オネスティ(誠実)
特にクワガタが大好きで、日本に分布しているクワガタを亜種も含めて詳しく解説している図鑑がお気に入りで、何度も繰り返し読んでいた。
そのおかげでと言うか副作用というか、今でもその時に覚えたクワガタの種名は暗唱できる。
「リュウキュウコクワガタ、ハチジョウノコギリクワガタ、ミクラミヤマクワガタ、スジブトヒラタクワガタ…」
という具合に。
図鑑を眺めるだけでなく、父や弟と山に分け入って捕獲したクワガタを飼育して、一匹一匹に名前をつけて可愛がっていた。
クワガタの健康のために、体にたかったダニを使い古した歯ブラシでとってあげたりもしていた。
ある夏の夜、夜更かししてクワガタを眺めていると、不思議な行動をしている個体がいた。
大きなミヤマクワガタのオスが、メスの上に乗っかっている。
なんだろうと思ってじっと見ていると、オスのお尻から何か細いものが伸びて、メスのお尻に触れているようだった。
当時はその意味が分からず、何だろうと思いながら観察していた記憶がある。
クワガタの不思議な行動を目撃してから、しばらく経ったある日のこと。
学校が休みの日で、僕は子供部屋で一人で遊び、母が台所に立っていた。
ふと、幼い僕はこう思ったのだと思う。
「お母さんなら、クワガタが何をしてたか知ってるかな?」
「ねえねえ、お母さん」
「んー? なあに?」
「こないだねー、クワガタのオスがメスの上に乗ってたんだよー!」
「!?」
そして、幼い僕は飛躍する。
「お父さんもお母さんに乗ったりするのー?」
「…」
「ねえ、お母さーん」
その時の母の様子は、30年近く経った今も忘れられない。
僕に目を向けず、視線は手元の洗い物に。
声ははっきりと、
「そうよ!!!」
母の強張った表情と苛立たしげな声から、子供ながらに「何かまずい事言っちゃったっぽいぞ」と察して、それ以上の質問を投げかける事はなかった。
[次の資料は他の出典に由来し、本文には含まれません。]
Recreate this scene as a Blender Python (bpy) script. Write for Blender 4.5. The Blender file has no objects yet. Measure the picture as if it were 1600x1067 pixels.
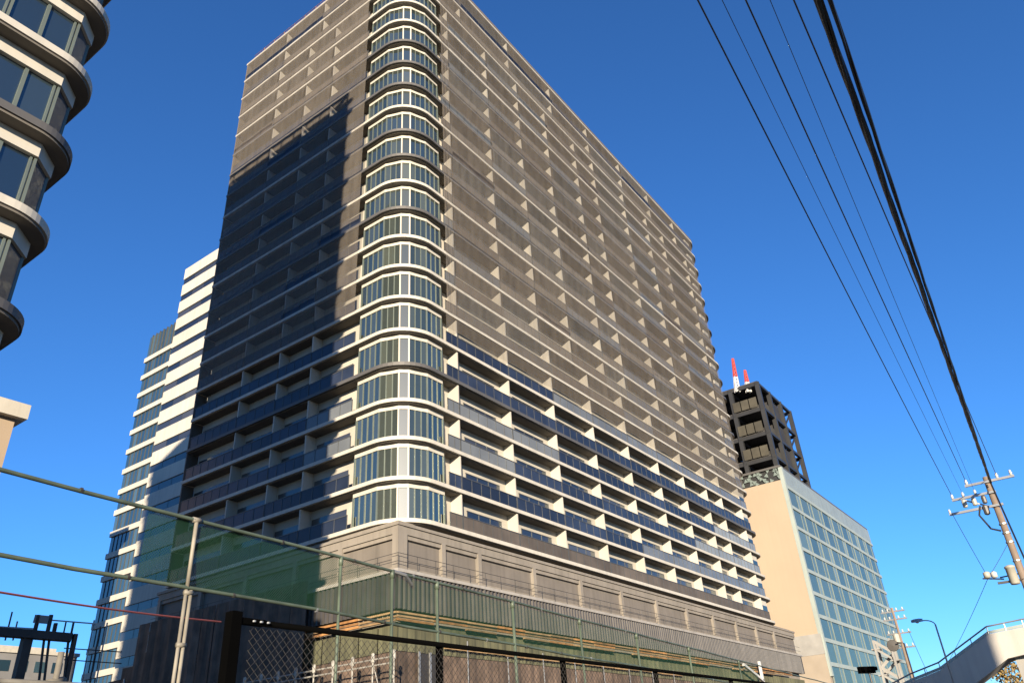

それ以来ずっと、この件については、幼さゆえの無知ゆえに怒られてしまった、という印象しかなかったのだけど、よくよく考えると母は、僕の質問に正確に、誠実に答えていたんだなあと感心してしまう。
やめなさい!とも、
うるさいわね!とも言えたのに…。
今にして、そんな母にある種、敬服の念さえ覚えてしまうのだ。